Sparse Sliding-Window Kernel Recursive Least-Squares Channel Prediction for Fast Time-Varying MIMO Systems

Accurate channel state information (CSI) is important for MIMO systems, especially in a high-speed scenario, fast time-varying CSI tends to be out of date, and a change in CSI shows complex nonlinearities. The kernel recursive least-squares (KRLS) algorithm, which offers an attractive framework to deal with nonlinear problems, can be used in predicting nonlinear time-varying CSI. However, the network structure of the traditional KRLS algorithm grows as the training sample size increases, resulting in insufficient storage space and increasing computation when dealing with incoming data, which limits the online prediction of the KRLS algorithm.
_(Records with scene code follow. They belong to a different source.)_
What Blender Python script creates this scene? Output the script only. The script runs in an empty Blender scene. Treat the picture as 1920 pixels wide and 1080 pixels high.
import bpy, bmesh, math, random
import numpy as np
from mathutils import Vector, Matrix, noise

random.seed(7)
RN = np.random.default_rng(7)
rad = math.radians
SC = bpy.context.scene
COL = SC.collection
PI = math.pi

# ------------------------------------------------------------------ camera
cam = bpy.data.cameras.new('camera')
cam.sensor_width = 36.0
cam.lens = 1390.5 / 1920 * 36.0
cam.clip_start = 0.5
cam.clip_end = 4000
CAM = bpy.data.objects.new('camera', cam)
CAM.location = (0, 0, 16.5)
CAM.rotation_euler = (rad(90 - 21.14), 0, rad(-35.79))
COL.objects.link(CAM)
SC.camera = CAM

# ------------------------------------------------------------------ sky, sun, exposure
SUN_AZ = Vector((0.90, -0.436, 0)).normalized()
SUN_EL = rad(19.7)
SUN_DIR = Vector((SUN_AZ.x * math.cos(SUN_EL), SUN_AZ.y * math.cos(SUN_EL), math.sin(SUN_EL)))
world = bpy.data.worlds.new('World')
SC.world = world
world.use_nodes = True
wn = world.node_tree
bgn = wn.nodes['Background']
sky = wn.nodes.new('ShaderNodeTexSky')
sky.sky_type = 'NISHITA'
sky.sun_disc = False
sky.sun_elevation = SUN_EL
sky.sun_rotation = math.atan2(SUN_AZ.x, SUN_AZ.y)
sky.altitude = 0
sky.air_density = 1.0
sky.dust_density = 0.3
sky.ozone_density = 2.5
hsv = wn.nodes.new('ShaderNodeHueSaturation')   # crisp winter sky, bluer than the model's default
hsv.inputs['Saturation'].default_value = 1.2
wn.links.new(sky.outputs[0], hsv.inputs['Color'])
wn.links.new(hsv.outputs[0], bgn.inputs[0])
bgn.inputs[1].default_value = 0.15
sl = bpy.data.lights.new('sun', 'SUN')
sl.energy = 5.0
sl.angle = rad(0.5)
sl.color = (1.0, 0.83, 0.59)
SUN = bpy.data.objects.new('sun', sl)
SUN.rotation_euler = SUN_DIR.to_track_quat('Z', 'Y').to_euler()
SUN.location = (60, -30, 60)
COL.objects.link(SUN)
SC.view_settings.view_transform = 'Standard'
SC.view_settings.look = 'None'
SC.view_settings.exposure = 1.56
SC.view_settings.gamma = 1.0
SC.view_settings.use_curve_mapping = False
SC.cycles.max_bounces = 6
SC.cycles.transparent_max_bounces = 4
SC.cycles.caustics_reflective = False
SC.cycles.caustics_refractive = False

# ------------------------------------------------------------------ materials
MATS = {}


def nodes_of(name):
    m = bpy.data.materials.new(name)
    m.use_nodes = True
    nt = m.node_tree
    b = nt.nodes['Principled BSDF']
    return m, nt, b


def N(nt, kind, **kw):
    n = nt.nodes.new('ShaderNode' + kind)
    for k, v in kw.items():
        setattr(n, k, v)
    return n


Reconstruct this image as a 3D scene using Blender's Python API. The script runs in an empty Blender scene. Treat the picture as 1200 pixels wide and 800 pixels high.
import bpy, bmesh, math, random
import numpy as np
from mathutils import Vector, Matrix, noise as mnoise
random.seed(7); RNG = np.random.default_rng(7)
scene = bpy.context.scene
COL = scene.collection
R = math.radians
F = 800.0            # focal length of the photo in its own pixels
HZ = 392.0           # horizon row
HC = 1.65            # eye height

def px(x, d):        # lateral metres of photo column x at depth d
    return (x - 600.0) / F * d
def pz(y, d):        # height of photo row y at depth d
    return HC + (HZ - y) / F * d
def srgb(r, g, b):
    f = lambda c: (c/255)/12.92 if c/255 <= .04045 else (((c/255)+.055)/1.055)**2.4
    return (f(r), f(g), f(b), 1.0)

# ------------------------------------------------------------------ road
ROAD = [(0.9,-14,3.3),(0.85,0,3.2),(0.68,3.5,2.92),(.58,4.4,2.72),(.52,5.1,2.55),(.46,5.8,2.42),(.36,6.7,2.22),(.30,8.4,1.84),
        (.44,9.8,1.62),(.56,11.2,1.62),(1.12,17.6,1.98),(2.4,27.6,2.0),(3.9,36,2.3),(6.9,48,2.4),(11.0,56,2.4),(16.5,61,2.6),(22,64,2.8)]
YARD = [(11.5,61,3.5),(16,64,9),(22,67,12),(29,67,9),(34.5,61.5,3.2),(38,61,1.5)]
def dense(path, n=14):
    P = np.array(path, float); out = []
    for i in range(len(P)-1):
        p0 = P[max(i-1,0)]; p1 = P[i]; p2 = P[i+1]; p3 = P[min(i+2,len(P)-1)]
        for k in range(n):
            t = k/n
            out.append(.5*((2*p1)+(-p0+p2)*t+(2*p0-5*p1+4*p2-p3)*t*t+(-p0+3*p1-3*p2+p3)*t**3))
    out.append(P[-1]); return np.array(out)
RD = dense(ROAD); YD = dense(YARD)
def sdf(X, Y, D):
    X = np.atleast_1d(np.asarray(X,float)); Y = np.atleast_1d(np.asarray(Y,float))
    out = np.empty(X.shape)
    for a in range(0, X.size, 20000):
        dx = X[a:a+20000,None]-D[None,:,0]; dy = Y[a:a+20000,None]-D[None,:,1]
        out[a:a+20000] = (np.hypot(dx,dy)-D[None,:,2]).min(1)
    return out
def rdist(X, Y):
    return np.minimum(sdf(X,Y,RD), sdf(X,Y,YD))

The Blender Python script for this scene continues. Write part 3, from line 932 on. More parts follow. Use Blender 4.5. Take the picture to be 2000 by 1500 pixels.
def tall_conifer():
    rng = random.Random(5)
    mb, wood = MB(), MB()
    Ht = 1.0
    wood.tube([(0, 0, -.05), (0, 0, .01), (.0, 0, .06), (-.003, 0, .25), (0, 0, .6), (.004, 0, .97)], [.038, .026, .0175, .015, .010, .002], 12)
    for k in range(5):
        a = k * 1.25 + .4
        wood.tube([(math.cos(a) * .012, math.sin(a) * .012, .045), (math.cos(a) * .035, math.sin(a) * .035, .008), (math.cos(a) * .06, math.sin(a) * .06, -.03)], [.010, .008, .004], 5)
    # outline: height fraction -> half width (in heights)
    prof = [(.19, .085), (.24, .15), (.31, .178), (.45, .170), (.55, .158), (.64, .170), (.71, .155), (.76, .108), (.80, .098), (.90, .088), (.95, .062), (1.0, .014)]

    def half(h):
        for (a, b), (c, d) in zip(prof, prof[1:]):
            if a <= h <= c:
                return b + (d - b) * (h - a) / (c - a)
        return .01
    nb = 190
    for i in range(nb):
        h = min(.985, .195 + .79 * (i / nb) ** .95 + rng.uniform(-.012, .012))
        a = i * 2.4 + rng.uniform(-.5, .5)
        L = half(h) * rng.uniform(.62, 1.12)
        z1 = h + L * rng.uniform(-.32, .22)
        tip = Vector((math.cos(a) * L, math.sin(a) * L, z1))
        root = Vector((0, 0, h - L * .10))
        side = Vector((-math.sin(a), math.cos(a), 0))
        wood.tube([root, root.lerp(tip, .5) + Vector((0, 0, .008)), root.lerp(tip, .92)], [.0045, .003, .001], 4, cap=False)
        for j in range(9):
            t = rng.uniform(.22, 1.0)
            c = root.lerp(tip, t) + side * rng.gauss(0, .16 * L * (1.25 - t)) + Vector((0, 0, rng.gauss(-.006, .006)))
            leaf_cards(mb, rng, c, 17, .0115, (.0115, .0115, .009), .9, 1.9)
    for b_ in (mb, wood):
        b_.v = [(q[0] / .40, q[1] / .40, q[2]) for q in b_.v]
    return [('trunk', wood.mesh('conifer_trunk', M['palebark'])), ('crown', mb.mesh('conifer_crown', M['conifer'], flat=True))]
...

This paper proposed a new sparse sliding-window KRLS (SSW-KRLS) algorithm where a candidate discard set is selected through correlation analysis between the mapping vectors in the kernel Hilbert spaces of the new input sample and the existing samples in the kernel dictionary; then, the discarded sample is determined in combination with its corresponding output to achieve dynamic sample updates. Specifically, the proposed SSW-KRLS algorithm maintains the size of the kernel dictionary within the sample budget requires a fixed amount of memory and computation per time step, incorporates regularization, and achieves online prediction. Moreover, in order to sufficiently track the strongly changeable dynamic characteristics, a forgetting factor is considered in the proposed algorithm. Numerical simulations demonstrate that, under a realistic channel model of 3GPP in a rich scattering environment, our proposed algorithm achieved superior performance in terms of both predictive accuracy and kernel dictionary size than that of the ALD-KRLS algorithm. Our proposed SSW-KRLS algorithm with M=90 achieved 2 dB NMSE less than that of the ALD-KRLS algorithm with v=0.001, while the kernel dictionary was about 17% smaller when the speed of the mobile user was 120 km/h.